Marc Ruskin—an adjunct professor at the John Jay College of Criminal Justice, former assistant district attorney, former FBI agent of 27-years, and author of the book “The Pretender: My Life Undercover for the FBI,”—told The Epoch Times that he felt at points in Mueller’s testimony that it appeared Mueller referred back to his report because he was not essentially competent to answer.

“I have the impression that there are parts of the report that were drafted by his staff and with which he is not fully conversant,” Ruskin said.

Ruskin said one particular example that struck him was when a Senator questioned Mueller on the transcript of a phone call from the president’s attorney to the attorney for the then-national security adviser, retired Lt. Gen. Michael Flynn.

“There was a question from the Senator,” Ruskin said, “regarding the non-inclusion of exculpatory comments by the president’s attorney.”

Ruskin said it appeared that Mueller had been unaware at that point whether the transcript was from the original or redacted form of the report.
Marc Ruskin outside the federal building in Manhattan on May 19, 2017. (Benjamin Chasteen/The Epoch Times)
Marc Ruskin outside the federal building in Manhattan on May 19, 2017. (Benjamin Chasteen/The Epoch Times)
He perceived Mueller to be unaware that comments by the president’s attorney in the transcript had been excised in such a manner so as to appear that the questions would have been asking for inappropriate action.
Ruskin said: “In fact, the entire transcript of the conversation made it clear that the attorney was not deliberately asking that actions to be taken that were not correct and ethical.”

Moving On

Sen. Lindsey Graham (R-SC) said the day following the hearings that Mueller served his country well and hoped the two-year investigation and consequent report would not define his career.
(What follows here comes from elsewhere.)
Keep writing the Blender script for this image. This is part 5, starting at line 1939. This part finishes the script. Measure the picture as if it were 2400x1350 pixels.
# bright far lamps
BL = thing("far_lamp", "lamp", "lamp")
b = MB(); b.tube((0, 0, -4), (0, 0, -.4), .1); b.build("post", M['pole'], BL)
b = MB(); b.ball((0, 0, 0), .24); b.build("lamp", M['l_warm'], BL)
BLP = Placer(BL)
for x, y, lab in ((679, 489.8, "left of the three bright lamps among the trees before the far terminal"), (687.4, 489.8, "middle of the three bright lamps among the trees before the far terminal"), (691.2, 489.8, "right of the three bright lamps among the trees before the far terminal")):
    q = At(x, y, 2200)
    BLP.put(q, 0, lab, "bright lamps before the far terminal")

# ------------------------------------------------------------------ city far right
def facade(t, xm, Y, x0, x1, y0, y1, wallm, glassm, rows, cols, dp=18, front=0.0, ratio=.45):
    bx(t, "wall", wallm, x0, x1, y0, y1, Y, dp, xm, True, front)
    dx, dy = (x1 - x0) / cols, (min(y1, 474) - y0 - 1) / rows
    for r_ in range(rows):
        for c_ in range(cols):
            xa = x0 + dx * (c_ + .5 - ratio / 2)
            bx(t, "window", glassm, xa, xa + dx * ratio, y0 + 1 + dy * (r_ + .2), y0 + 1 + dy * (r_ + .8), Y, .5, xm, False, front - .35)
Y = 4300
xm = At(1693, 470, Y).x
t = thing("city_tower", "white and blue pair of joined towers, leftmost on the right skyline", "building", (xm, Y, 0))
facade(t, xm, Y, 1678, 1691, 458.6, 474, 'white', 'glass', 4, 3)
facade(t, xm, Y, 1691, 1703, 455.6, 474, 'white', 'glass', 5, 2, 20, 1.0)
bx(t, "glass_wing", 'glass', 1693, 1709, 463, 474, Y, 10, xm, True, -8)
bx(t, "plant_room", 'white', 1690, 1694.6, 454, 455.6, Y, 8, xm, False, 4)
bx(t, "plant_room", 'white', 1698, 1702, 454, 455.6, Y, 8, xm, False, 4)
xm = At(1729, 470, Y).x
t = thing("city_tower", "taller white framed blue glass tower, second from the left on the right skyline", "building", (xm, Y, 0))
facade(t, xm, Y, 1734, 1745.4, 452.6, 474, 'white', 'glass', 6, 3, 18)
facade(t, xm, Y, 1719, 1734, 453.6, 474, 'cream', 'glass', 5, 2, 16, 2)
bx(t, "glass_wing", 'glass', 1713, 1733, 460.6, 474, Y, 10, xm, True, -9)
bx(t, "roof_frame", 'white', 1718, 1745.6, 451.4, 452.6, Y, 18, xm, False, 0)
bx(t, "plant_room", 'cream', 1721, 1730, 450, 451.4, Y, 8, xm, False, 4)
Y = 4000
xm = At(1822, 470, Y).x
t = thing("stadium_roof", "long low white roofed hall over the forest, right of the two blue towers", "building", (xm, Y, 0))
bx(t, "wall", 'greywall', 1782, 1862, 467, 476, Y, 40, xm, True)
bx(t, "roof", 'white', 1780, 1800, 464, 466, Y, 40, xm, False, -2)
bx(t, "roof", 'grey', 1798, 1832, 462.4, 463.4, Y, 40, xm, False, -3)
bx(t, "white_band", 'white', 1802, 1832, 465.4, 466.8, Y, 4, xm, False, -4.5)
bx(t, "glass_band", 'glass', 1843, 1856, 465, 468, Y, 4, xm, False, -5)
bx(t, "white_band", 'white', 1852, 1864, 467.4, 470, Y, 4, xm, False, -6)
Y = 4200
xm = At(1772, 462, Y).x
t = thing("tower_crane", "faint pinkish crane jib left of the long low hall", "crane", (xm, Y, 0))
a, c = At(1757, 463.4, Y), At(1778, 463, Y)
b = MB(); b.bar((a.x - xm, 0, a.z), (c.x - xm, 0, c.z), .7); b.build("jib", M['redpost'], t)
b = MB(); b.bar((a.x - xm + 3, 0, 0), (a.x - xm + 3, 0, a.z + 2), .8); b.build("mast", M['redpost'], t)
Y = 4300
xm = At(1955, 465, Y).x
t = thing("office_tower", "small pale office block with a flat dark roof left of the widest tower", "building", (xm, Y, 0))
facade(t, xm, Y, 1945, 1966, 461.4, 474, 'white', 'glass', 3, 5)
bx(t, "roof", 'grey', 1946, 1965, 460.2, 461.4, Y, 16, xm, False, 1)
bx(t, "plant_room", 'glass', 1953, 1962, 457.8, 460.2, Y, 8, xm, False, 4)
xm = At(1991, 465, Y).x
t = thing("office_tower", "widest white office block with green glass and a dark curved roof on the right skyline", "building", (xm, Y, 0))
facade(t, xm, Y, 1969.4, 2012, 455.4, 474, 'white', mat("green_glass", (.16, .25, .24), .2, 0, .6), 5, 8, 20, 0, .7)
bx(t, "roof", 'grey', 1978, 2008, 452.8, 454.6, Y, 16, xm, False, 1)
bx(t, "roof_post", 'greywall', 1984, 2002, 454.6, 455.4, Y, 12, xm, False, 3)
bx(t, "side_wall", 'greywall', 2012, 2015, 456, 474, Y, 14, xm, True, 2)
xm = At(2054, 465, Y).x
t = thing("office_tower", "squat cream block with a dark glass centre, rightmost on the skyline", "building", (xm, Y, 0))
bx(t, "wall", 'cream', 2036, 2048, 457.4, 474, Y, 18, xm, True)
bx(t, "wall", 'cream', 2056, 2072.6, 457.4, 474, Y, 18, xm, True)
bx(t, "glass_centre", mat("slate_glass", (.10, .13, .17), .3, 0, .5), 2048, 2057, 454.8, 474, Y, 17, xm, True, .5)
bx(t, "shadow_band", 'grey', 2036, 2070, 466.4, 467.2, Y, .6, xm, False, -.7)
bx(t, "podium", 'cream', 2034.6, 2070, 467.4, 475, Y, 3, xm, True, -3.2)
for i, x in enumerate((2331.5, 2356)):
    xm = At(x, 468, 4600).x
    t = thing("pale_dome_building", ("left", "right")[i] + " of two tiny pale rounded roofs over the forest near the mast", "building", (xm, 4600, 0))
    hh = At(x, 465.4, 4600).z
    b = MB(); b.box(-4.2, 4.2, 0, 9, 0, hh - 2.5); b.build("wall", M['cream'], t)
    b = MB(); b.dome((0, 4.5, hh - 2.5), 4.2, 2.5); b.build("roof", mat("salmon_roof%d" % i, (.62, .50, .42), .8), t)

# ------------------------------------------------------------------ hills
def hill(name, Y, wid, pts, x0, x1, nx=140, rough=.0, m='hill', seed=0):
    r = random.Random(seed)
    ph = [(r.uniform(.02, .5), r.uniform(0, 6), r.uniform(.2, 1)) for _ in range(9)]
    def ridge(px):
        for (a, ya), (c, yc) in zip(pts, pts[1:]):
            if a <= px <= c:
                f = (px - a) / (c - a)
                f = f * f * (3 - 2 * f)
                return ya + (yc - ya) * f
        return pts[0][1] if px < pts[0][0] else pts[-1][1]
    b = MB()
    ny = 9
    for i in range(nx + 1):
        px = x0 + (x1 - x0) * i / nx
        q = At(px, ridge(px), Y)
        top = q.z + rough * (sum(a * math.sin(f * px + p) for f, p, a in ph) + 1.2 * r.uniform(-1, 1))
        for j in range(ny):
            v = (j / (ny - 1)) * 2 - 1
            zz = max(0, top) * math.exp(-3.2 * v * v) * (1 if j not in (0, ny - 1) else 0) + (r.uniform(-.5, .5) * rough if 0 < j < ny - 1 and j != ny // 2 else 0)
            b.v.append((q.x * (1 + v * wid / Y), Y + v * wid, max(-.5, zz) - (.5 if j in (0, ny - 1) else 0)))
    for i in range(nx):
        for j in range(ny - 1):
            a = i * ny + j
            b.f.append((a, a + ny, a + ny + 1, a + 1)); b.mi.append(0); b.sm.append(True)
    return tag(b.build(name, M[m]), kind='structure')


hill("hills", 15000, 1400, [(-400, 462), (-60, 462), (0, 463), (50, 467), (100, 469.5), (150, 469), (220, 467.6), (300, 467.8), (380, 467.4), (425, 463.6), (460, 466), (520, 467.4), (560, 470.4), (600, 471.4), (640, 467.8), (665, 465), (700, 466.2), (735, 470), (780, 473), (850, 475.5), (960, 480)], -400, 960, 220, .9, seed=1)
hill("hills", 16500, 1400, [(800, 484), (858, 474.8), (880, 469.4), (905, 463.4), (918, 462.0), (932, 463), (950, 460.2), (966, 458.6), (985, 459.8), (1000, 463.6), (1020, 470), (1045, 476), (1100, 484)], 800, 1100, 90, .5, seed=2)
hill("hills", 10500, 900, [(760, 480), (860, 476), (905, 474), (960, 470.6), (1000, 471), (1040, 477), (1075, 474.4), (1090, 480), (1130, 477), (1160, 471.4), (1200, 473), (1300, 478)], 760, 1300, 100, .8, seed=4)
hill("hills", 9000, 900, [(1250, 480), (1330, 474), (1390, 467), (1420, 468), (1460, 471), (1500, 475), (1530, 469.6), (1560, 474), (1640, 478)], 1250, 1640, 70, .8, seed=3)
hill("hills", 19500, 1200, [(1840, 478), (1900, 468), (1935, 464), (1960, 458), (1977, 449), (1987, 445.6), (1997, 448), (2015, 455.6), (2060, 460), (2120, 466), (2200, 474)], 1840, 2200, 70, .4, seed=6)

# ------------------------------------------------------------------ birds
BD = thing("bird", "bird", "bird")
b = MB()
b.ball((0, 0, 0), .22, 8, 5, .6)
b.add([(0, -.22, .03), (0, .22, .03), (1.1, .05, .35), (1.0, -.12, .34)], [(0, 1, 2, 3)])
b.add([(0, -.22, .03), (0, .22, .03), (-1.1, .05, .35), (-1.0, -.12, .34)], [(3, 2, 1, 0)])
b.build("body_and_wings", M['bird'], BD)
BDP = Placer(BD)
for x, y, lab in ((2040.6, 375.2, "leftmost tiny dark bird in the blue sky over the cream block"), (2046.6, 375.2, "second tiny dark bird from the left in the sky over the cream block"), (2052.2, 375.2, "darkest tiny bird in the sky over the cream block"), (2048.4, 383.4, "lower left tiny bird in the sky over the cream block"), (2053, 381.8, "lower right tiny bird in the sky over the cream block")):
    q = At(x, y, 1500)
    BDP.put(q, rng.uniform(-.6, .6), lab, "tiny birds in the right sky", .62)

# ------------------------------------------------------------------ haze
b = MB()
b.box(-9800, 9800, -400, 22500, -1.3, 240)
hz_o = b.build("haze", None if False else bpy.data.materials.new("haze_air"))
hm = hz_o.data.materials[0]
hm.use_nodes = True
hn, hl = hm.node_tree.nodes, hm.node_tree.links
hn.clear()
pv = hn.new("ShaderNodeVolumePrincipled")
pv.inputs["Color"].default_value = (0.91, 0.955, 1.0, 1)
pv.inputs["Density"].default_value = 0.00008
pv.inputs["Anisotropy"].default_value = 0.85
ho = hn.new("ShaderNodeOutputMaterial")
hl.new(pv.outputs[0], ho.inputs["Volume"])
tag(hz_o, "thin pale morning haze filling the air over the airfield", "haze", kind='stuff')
“Well, I think it would be good for the country if we could move on from the Mueller report,“ Graham said. ”Let that be the final word and see if we can work on securing our elections against interference in 2020.

“And I’m going to look at how the whole investigation started and why it went so long,” he added.

House Democrats have vowed to keep investigating the president in the aftermath of Mueller’s testimony, the results of which remain the same—no obstruction, no collusion.